On 5/08/2013 10:45 p.m., Hussam Al-Tayeb wrote:
On Monday 05 August 2013 10:12:41 Amos Jeffries wrote:
On 5/08/2013 1:11 a.m., Hussam Al-Tayeb wrote:
how I can parse swap.state file for inconsistencies?
i.e. files referenced in swap.state but not in disk cache.
swap.state is a journal of transactions. It includes references to
operations that occured on old deleted files as part of its normal
content. Squid handles any such files without the delete record
automatically you do not need to worry about it.
Or files on disk but not referenced in swap.state. it seems squid does not
know how to shut down correctly if one of the users is viewing a youtube
video.
What do you mean by that last one? If Squid is shutting down it waits
shutdown_timeout for clients to finish up (a long video would not do so)
then terminates all remaining client connections and stops. None of them
get written to the log, and on restart the corrupted files will be
overwritten.
Amos
That's not the case here. I have not set shutdown_timeout so it should be the
default. now on kernel updates I need to restart the server.
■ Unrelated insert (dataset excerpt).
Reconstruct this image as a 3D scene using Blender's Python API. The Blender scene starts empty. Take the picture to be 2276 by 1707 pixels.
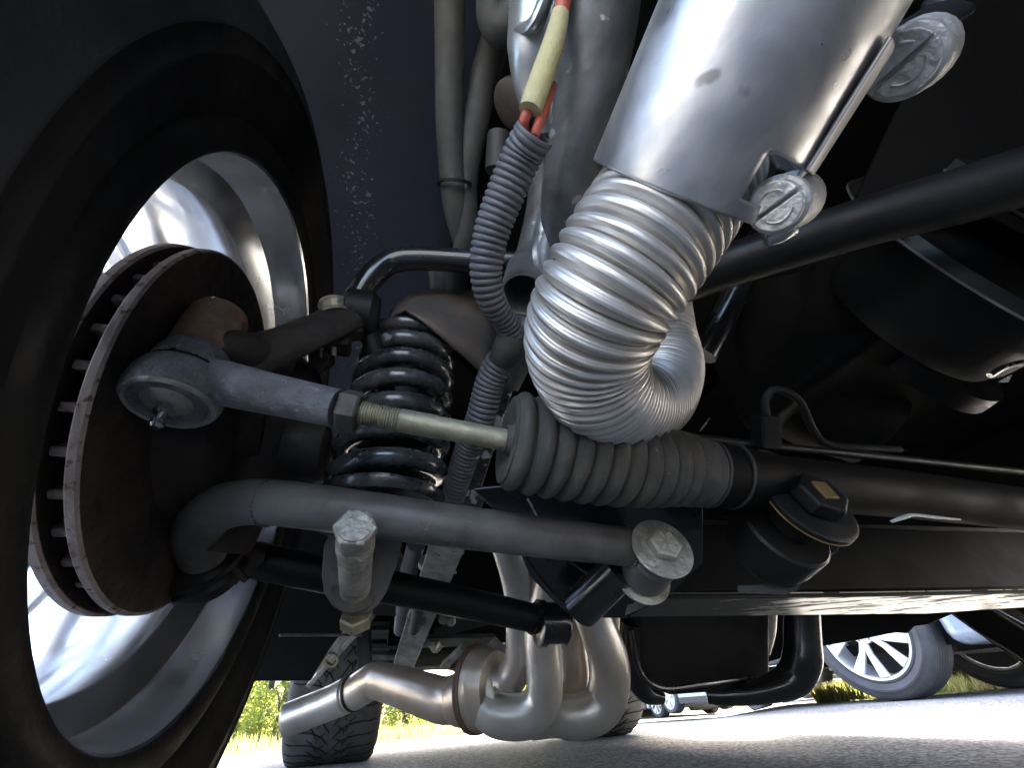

sometimes I get more files on disk that cache.log says (this very rarely
happens).
And sometimes cache.log claims that swap.state has more referenced files than
actually on disk. This happens almost every single time I squid -k shutdown
then restart my server. Access.log file says the last thing being downloaded is
a youtube video.
My earlier description is what happens on shutdown. If you have not set
shutdown_timeout yourself then the default of 30 seconds will be when
the timeout stages happen that is all. The process *will* happen
regardless of when the timeout occurs. Before the timeout Squid is
simply waiting for existing clients to finish and clearing up as much
disk I/O as possible.
It is good to hear that the cache garbage is a rare event, that means
your Squid is getting enough cycles on shutdown to finish the disk I/O
erase events at least.
I expect that the swap.state claiming more files than exist is something
to do with your OS caching disk I/O.